▶ _Required task_: Each line from the top of the listing through the one holding "return ((1 +" should be restated word for word, with nothing added and no pictures.

[start Dataset content]

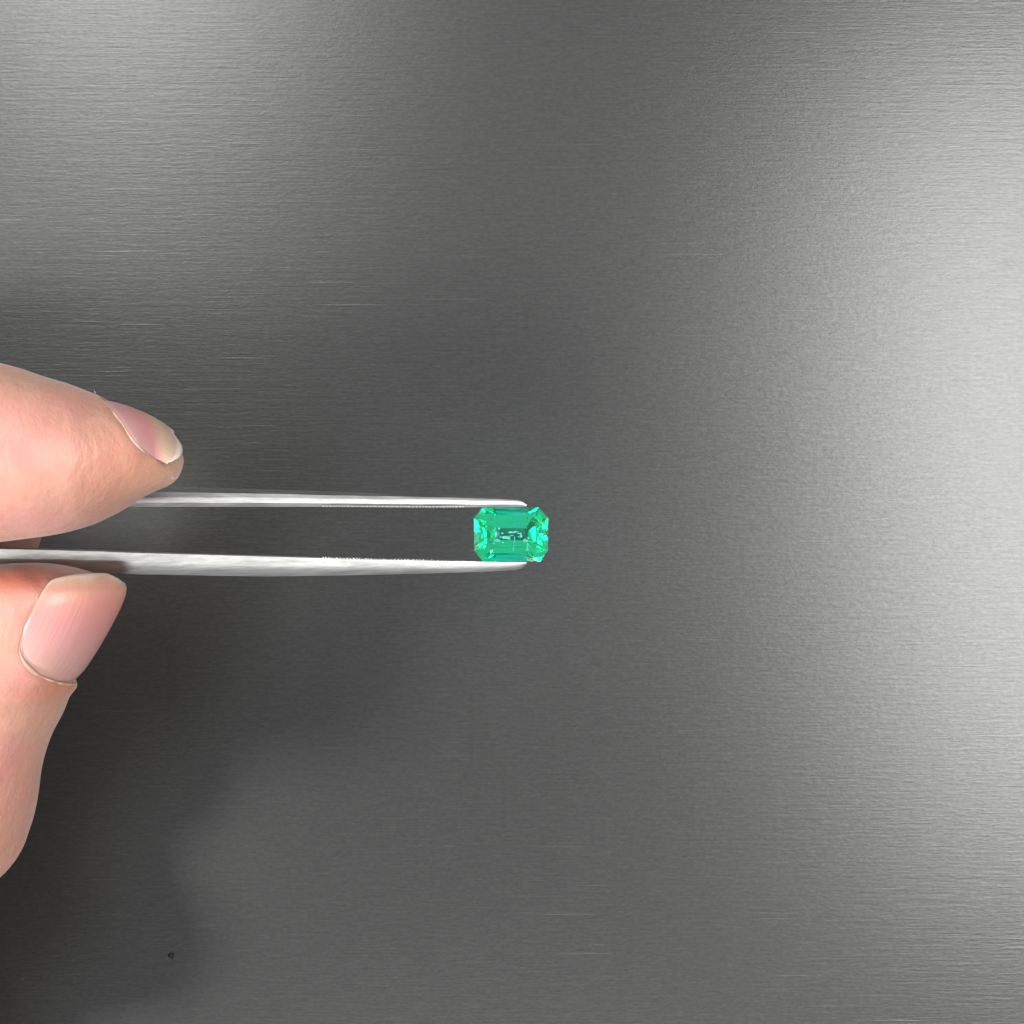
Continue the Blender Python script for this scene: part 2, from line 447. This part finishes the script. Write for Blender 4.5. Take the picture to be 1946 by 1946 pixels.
for i, a in enumerate(INC):
    fv, ff = flake(a[0], a[1], a[2], a[3] * 1.12, a[4] * 1.25, a[5], seed=i + 20)
    o = link('inclusion', fv, ff, M_INC, em, smooth=False)
    bmm = bmesh.new(); bmm.from_mesh(o.data); bmesh.ops.recalc_face_normals(bmm, faces=bmm.faces); bmm.to_mesh(o.data); bmm.free()

# ------------------------------------------------------------------ hand
def pchip(xs, ys, X):          # monotone cubic, no overshoot
    xs = np.asarray(xs, float); ys = np.asarray(ys, float)
    h = np.diff(xs); d = np.diff(ys) / h
    m = np.zeros_like(xs); m[0], m[-1] = d[0], d[-1]
    for i in range(1, len(xs) - 1):
        if d[i - 1] * d[i] > 0:
            w1, w2 = 2 * h[i] + h[i - 1], h[i] + 2 * h[i - 1]
            m[i] = (w1 + w2) / (w1 / d[i - 1] + w2 / d[i])
    k = np.clip(np.searchsorted(xs, X) - 1, 0, len(h) - 1)
    t = (X - xs[k]) / h[k]
    return ((1 + 2 * t) * (1 - t) ** 2 * ys[k] + t * (1 - t) ** 2 * h[k] * m[k] + t * t * (3 - 2 * t) * ys[k + 1] + t * t * (t - 1) * h[k] * m[k + 1])

# thumb: stations along the picture's x: px, upper edge, lower edge, centre height, half depth
THUMB = np.array([(-900, 560, 960, 55, 10.5), (-700, 610, 985, 58, 10), (-450, 665, 1015, 63, 9), (-220, 668, 1040, 67, 9.2), (-90, 672, 1042, 69, 9.2), (0, 689.5, 1030, 69.5, 9.0),
    (41, 700.5, 1025, 69.5, 9.0), (68, 710, 1021.5, 69.5, 8.9), (93, 718, 1018, 69.5, 8.8), (124, 727, 1012, 69.3, 8.6), (149, 736, 1005, 69, 8.4),
    (176, 748, 996, 68.8, 8.2), (192, 756.5, 988, 68.6, 8.0), (217, 763, 976, 68.2, 7.6), (234, 767.5, 965.7, 68, 7.3), (265, 779, 946, 67.5, 6.7), (290, 791, 934, 67, 6.2),
    (306, 801, 927.5, 66.6, 5.6), (321, 813, 920, 66.3, 4.8), (331, 835, 909, 66, 3.6), (339, 856, 889, 65.8, 2.3), (342.5, 868, 878, 65.6, 0.8)], float)
# forefinger: stations along the picture's y: py, left edge, right edge, centre height, half depth
INDEX = np.array([(1069.5, 45, 80, 59.5, 1.0), (1071, 10, 105, 59.5, 2.6), (1074, -22, 124, 59.5, 4.0), (1080, -58, 150, 59.5, 5.2), (1089, -85, 178, 59.5, 6.2), (1100, -104, 212, 59.5, 6.9), (1108, -110, 229, 59.5, 7.2),
    (1118, -115, 236, 59.5, 7.5), (1130, -118, 234.5, 59.5, 7.7), (1149, -124, 228, 59.4, 7.9), (1176, -129, 215, 59.2, 8.0), (1209, -134, 197, 59, 8.1),
    (1244, -140, 176, 58.8, 8.2), (1275, -146, 155, 58.6, 8.3), (1302, -150, 136, 58.3, 8.4), (1311, -151, 135, 58.2, 8.4), (1327, -154, 124, 58, 8.3), (1358, -160, 112, 57.6, 8.1),
    (1401, -172, 89.5, 57, 8.0), (1426, -180, 80, 56.7, 8.0), (1472, -195, 68, 56, 8.2), (1517, -210, 61.5, 55.4, 8.6), (1565, -228, 51.5, 54.6, 9.0), (1592, -238, 42.5, 54.2, 9.0),
    (1631, -240, 22, 53.6, 8.6), (1657, -225, 0, 53.2, 7.6), (1684, -195, -40, 53, 5.5), (1698, -160, -85, 53, 2.5)], float)
THUMB[:, 3] += 9.5; INDEX[:, 3] += 10.0
def stations(tab, n, dens=None):
    s = tab[:, 0]
    X = np.interp(np.linspace(0, 1, n), np.linspace(0, 1, len(s)), s)
    return np.stack([X] + [pchip(s, tab[:, c], X) for c in range(1, 5)], 1)

def ring_point(axis, st, ang, off=0.0, n=2.15):
    """point of a finger ring; ang measured from the picture-up (thumb) or picture-right (forefinger) side towards the viewer"""
    s, lo, hi, cz, bz = st
    c, h = (lo + hi) / 2, abs(hi - lo) / 2
    ca, sa = math.cos(ang), math.sin(ang)
    e = 2.0 / n
    a = math.copysign(abs(ca) ** e, ca); b = math.copysign(abs(sa) ** e, sa)
    k = (ZC - cz) * TF / HALF
    hm = h * k + off; bm_ = bz + off
    if axis == 'x':
        p = up(s, c, cz); return np.array([p[0], p[1] + hm * a, cz + bm_ * b])
    p = up(c, s, cz); return np.array([p[0] + hm * a, p[1], cz + bm_ * b])

def at_station(tab, s):
    return np.array([s] + [float(pchip(tab[:, 0], tab[:, c], np.array([s]))[0]) for c in range(1, 5)])

# nail outlines, as they run over the finger: rim at the cuticle and free edge
T_CUT_P = [(192, 757), (200, 766), (215, 784), (232, 805), (243, 822), (255, 839), (265, 850), (277, 861), (290, 869), (303, 876), (312, 880)]
T_END_P = [(340, 832), (346, 848), (346, 854), (344, 860), (340.5, 866), (334, 872), (327, 877), (318, 881)]
I_CUT_P = [(132.5, 1303), (112, 1298), (93, 1291), (68, 1279), (50, 1263), (41, 1247), (38, 1235), (41, 1212), (46.6, 1192)]
I_END_P = [(234, 1106), (231, 1099), (223, 1092), (207, 1089), (176, 1089), (150, 1091), (120, 1096), (101, 1101), (81, 1124), (60, 1161), (48, 1186)]
def nail_station(tab, s, sign):
    """ring under the nail; past the fingertip the nail runs on along the line it had"""
    s_in = max(s, 1112) if sign < 0 else min(s, 318)
    st = at_station(tab, s_in)
    if sign > 0 and s > s_in:
        d = s - s_in; st[0] = s; st[1] += d * 0.80 + d * d * 0.006; st[4] -= d * 0.035
    if sign < 0 and s < s_in:
        d = s_in - s; st[0] = s; st[2] -= d * d * 0.016; st[4] -= d * 0.03
    return st
def solve(axis, tab, pts, sign, e=2.0 / 2.15):
    out = []
    for px, py in pts:
        s_, z = (px if axis == 'x' else py), None
        for _ in range(25):
            st = nail_station(tab, s_, sign); cz = st[3]; z = cz + st[4] * 0.8 if z is None else z
            f = (ZC - z) / (ZC - cz)
            qx, qy = HALF + (px - HALF) * f, HALF + (py - HALF) * f
            s_ = 0.5 * s_ + 0.5 * (qx if axis == 'x' else qy)
            c, h = (st[1] + st[2]) / 2, abs(st[2] - st[1]) / 2
            a = (c - qy) / h if axis == 'x' else (qx - c) / h
            a = max(-1, min(1, a)); ca = math.copysign(abs(a) ** (1 / e), a)
            ang = math.acos(ca); z = cz + st[4] * math.sin(ang) ** e
        out.append((math.degrees(ang), s_))
    return out
def curves(cut, end, hid_cut, hid_end):
    top = max(max(a for a, _ in cut), max(a for a, _ in end))
    def mono(c, hid):
        A, B = list(hid[0]), list(hid[1])
        for a, s_ in c:
            if a > A[-1] + 0.3: A.append(a); B.append(s_)
        if A[-1] < top: A.append(top + 0.01); B.append(c[-1][1])
        return A, B
    ca, cb = mono(cut, hid_cut); ea, eb = mono(end, hid_end)
    G = np.unique(np.concatenate([np.linspace(ca[0], top - 12, 10), np.linspace(top - 12, top, 8)]))
    return [float(g) for g in G], [float(v) for v in pchip(ca, cb, G)], [float(v) for v in pchip(ea, eb, G)]
T_ANG, T_CUT, T_END = curves(solve('x', THUMB, T_CUT_P, 1), solve('x', THUMB, T_END_P, 1), ([-60, -20], [200, 194]), ([-60, -20], [300, 322]))
I_ANG, I_CUT, I_END = curves(solve('y', INDEX, I_CUT_P, -1), solve('y', INDEX, I_END_P, -1), ([-60, -25], [1296, 1302]), ([-60, -25], [1122, 1112]))

def nail_press(tab_ang, cut, end, s, ang_deg, sign):
    """0 outside, 1 well inside the nail's footprint"""
    if ang_deg < tab_ang[0] or ang_deg > tab_ang[-1] + 14: return 0.0, 0.0
    c = np.interp(ang_deg, tab_ang, cut); e = np.interp(ang_deg, tab_ang, end)
    d = (s - c) * sign                      # distance past the cuticle in px
    side = np.interp(ang_deg, [tab_ang[-1] - 3, tab_ang[-1] + 3], [1, 0])
    inside = np.clip(d / 7 + 0.3, 0, 1) * side
    fold = math.exp(-((d + 9) / 10) ** 2) * np.interp(ang_deg, [tab_ang[-1], tab_ang[-1] + 10], [1, 0])
    return inside, fold

def finger_mesh(axis, tab, nst, nang, nail):
    st = stations(tab, nst); verts, faces = [], []
    for r in st:
        for j in range(nang):
            a = 2 * math.pi * j / nang
            deg = (math.degrees(a) + 180) % 360 - 180
            ins, fold = nail_press(*nail[:3], r[0], deg, nail[3])
            verts.append(ring_point(axis, r, a, -0.50 * ins + 0.16 * fold))
    for i in range(nst - 1):
        for j in range(nang):
            a, b = i * nang + j, i * nang + (j + 1) % nang
            faces.append((a, b, b + nang, a + nang))
    faces.append(tuple(range(nang))[::-1]); faces.append(tuple(range((nst - 1) * nang, nst * nang)))
    return verts, faces

def tube(points, radii, seg=26, flat=(1, 1)):
    """tapered limb along a smooth path with round ends"""
    P = np.array(points, float); R = np.array(radii, float)
    t = np.linspace(0, len(P) - 1, 14 * (len(P) - 1) + 1)
    C = np.stack([pchip(np.arange(len(P)), P[:, k], t) for k in range(3)], 1)
    r = pchip(np.arange(len(P)), R, t)
    ext = []
    d0 = (C[0] - C[1]) / np.linalg.norm(C[0] - C[1]); d1 = (C[-1] - C[-2]) / np.linalg.norm(C[-1] - C[-2])
    A = [(C[0] + d0 * r[0] * math.sin(u), r[0] * math.cos(u)) for u in (1.5, 1.2, .9, .6, .3)]
    B = [(C[-1] + d1 * r[-1] * math.sin(u), r[-1] * math.cos(u)) for u in (.3, .6, .9, 1.2, 1.5)]
    seq = A + list(zip(C, r)) + B
    cs = np.array([s[0] for s in seq]); rs = np.array([s[1] for s in seq])
    tan = np.gradient(cs, axis=0); tan /= np.linalg.norm(tan, axis=1)[:, None]
    verts, faces = [], []
    for c, rr, tt in zip(cs, rs, tan):
        u = np.cross(tt, (0, 0, 1.0)); u /= np.linalg.norm(u); v = np.cross(u, tt)
        for j in range(seg):
            a = 2 * math.pi * j / seg
            verts.append(c + rr * (flat[0] * math.cos(a) * u + flat[1] * math.sin(a) * v))
    m = len(cs)
    for i in range(m - 1):
        for j in range(seg):
            a, b = i * seg + j, i * seg + (j + 1) % seg
            faces.append((a, b, b + seg, a + seg))
    faces.append(tuple(range(seg))[::-1]); faces.append(tuple(range((m - 1) * seg, m * seg)))
    return verts, faces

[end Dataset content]

▶ _The response_:
Continue the Blender Python script for this scene: part 2, from line 447. This part finishes the script. Write for Blender 4.5. Take the picture to be 1946 by 1946 pixels.
for i, a in enumerate(INC):
    fv, ff = flake(a[0], a[1], a[2], a[3] * 1.12, a[4] * 1.25, a[5], seed=i + 20)
    o = link('inclusion', fv, ff, M_INC, em, smooth=False)
    bmm = bmesh.new(); bmm.from_mesh(o.data); bmesh.ops.recalc_face_normals(bmm, faces=bmm.faces); bmm.to_mesh(o.data); bmm.free()

# ------------------------------------------------------------------ hand
def pchip(xs, ys, X):          # monotone cubic, no overshoot
    xs = np.asarray(xs, float); ys = np.asarray(ys, float)
    h = np.diff(xs); d = np.diff(ys) / h
    m = np.zeros_like(xs); m[0], m[-1] = d[0], d[-1]
    for i in range(1, len(xs) - 1):
        if d[i - 1] * d[i] > 0:
            w1, w2 = 2 * h[i] + h[i - 1], h[i] + 2 * h[i - 1]
            m[i] = (w1 + w2) / (w1 / d[i - 1] + w2 / d[i])
    k = np.clip(np.searchsorted(xs, X) - 1, 0, len(h) - 1)
    t = (X - xs[k]) / h[k]
    return ((1 + 2 * t) * (1 - t) ** 2 * ys[k] + t * (1 - t) ** 2 * h[k] * m[k] + t * t * (3 - 2 * t) * ys[k + 1] + t * t * (t - 1) * h[k] * m[k + 1])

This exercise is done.